Don't get close! I'm sure I reek. Really, really, reek. Mind you, it's just a logical conclusion, since my nose gets stuffy in this humidity, especially when out pulling grasses beginning to sport pollen. Not only did I work two morning shifts of yard work - less than an hour each - to the point where even the bandana can't keep the sweat out of my eyes, but I'm recycling the same work clothes without bothering to launder them for the last couple weeks in between times. I mean, what's the point?
I promise you I shower as many times a day as is necessary to appear in even semi-polite company. But the clothes are old, sturdy, and pretty well saturated by now with Deep Woods Off! and still do an excellent job of keeping most of the mosquitoes at bay. That's a big thing. I'm the person they zoom in on even in crowds. I recall decades ago liking to date one particular fellow because the mosquitoes liked him even better then they did me! It was a gift.
I have no plans to go out any more today. Not anywhere. Tomorrow holds errands enough, and yesterday did as well. Today I needed to make more progress on the yard. There are days when I have to force myself to get out there, especially when if I delay it's going to creep up in to the 90s. For you AZ folk, recall those are humid 90s. I'd be perfectly comfortable working in the dry air. Or at least that's what I tell myself when I get whiny here. And remember, it's a self-assigned task. Today was one of those days when the job kept nagging at me to return and do more.
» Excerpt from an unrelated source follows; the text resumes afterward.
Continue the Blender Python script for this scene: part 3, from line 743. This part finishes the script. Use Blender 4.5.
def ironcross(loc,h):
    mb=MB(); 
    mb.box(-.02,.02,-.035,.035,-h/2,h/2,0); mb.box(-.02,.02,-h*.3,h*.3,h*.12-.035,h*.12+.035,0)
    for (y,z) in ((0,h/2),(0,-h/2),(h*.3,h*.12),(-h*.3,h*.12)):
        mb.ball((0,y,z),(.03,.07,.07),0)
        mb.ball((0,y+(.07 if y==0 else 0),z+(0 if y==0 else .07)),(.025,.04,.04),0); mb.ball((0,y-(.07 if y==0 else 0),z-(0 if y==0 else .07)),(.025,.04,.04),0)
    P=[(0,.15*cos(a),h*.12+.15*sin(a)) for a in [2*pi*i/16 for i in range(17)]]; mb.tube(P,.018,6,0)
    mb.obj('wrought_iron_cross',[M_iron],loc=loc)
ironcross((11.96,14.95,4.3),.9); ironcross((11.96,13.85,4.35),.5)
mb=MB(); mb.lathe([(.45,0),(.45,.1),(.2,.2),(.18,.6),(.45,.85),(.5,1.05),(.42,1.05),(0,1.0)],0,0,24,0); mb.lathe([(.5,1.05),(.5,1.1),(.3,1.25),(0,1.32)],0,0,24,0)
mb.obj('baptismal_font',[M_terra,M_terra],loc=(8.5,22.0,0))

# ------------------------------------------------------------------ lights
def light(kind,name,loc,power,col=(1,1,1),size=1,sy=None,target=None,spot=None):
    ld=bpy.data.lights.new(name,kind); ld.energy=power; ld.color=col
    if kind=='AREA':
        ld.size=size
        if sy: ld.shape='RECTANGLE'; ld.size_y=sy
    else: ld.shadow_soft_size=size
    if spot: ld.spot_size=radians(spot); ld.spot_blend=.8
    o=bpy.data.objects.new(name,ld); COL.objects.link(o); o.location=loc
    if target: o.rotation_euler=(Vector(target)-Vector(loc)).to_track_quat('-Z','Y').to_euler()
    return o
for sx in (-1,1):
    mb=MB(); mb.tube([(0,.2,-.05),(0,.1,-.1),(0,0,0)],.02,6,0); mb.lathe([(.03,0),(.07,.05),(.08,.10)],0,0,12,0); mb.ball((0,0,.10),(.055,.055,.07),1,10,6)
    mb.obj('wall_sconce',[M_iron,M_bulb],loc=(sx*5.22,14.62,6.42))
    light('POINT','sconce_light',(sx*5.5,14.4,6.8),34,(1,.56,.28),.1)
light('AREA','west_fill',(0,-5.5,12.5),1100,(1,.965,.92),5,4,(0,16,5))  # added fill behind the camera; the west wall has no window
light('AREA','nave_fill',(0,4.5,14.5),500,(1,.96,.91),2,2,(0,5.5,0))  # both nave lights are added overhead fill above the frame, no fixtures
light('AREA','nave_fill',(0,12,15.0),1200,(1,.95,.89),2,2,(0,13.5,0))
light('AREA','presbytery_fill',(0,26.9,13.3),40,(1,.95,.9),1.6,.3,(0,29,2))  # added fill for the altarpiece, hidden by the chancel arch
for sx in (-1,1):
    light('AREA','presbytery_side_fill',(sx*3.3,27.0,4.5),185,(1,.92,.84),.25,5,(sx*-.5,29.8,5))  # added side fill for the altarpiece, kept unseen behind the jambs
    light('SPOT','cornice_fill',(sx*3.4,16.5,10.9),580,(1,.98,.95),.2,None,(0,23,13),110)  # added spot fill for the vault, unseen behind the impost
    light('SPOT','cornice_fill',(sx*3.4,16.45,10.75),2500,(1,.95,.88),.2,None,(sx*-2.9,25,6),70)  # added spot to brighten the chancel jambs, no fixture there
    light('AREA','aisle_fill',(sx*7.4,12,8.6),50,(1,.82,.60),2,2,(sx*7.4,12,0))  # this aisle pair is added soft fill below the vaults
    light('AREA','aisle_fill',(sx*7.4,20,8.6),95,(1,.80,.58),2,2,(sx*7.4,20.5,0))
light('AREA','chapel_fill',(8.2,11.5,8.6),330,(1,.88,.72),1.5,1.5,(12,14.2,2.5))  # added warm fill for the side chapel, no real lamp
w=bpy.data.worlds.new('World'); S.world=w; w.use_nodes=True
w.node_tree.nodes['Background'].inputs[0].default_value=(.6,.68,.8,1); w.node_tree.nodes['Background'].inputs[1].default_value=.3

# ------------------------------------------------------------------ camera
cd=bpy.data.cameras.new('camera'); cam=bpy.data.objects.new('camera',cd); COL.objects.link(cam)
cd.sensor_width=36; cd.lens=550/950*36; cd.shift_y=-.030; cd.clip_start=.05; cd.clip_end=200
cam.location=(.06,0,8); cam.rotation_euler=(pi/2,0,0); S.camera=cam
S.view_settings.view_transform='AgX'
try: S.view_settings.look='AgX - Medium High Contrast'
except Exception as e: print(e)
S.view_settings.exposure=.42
The raspberry patch has been essentially completed along the south side, and had a bit done along the north. There's still a bit of grass to kill or pull, and by now my vote is in for kill. It's not near anything that needs to live in case of wind drift. The ground weeds were much more fun when I started, when the ground was still moist from recent rains so the roots pulled up easily, and the chair feet sunk in about two inches before I finished each spot. Yes, I'm doing as much sitting work as possible. But the main job has long since switched to cutting. Cutting trees. Cutting virginia creeper vines so old they spring from embedded vines-become-trunks over an inch thick and impossible to pull out of the ground. So I have to follow behind myself after each cut by painting the remaining "stump" whether tree or vine with stump killer. Then there's piling up, dragging out to new piles, and trying to keep my footing in very uneven ground.
Along the way it's helpful if I can manage to keep track of my tools. I "lost" my paint brush for over a day. I know exactly where I put it last, next to the hand pruners and loppers just outside the fence where I stopped for the day. Even the bottle I use to hold small amounts of chemical as I go around was right there. But could I find the brush? I dug back grass, pulled out leaves, checked on the other side of the fence in case, and... nothing. I started again the next morning, sure I'd overlooked something perfectly simple and there it would be right in plain sight. It was. Right in front of my nose if my nose was at the right angle. It was clinging to a cross wire in the fence! You know, only about a foot off the ground. But hey, those leaves and grasses needed to be cleared out anyway. I guess.
I dug out the "before" pictures of the garden I took as part of the whole yard project and compared them with current progress to make sure I wasn't just imagining my level of progress. In the "before" you can't even see half way back into the raspberry patch. Now one side is empty and at the far end the three old bird houses can be clearly seen hanging precariously where they are wired to fence posts, awaiting replacements (ordered) so new families can grow up there. The other side shows some progress when you know where to look, but you have to know vines got removed there too before overhanging branches got chopped off. Still lots of work there, like raking up piles of dead vegetation, but I decided on a change-up.
It's Paul's fault. He started clearing a bit along the deck railing. It was pretty solid box elder trees, multi-stemmed from previous attempts to cut the trees down without killing stumps. Five years ago the west side of the deck was lined with nanking cherries. For whatever reason, Paul cut those down and replaced them with honeyberries. Yeah, I'd never heard of them either. Two short bushes have survived and he's picked a bowlful of very oval blue berries for me to eat. They are very tart but delicious combined with cottage cheese, my breakfast these last three days. Anyway, in order to get at the honeyberries he needed to pull out grass taller then they were, and he also started taking out sow thistles and smaller trees. Apparently he wasn't waiting for my efforts to reach that part of the yard. Berries ready now! NOW! So I switched from the other side of the raspberry patch to the deck. Clipping and painting, tossing large branches over the honeyberry bushes onto the grass to be stacked later next to the garden with all the other woody refuse so far.
It's a much bigger pile now. It would be even larger but I hit my wall, not just in energy but in what I can do without a chain saw. I turned the corner and started working on the south side of the deck next to the old pond. Those trees have huge convoluted stumps. I'll cheerfully follow Paul around with a paint brush after he takes those down close to ground level. But my tools literally won't cut it. Meanwhile he should be impressed with my progress.The honeyberries should too, now that they're getting more sun.
But I've changed my mind. Enough grunge day. I NEED A SHOWER!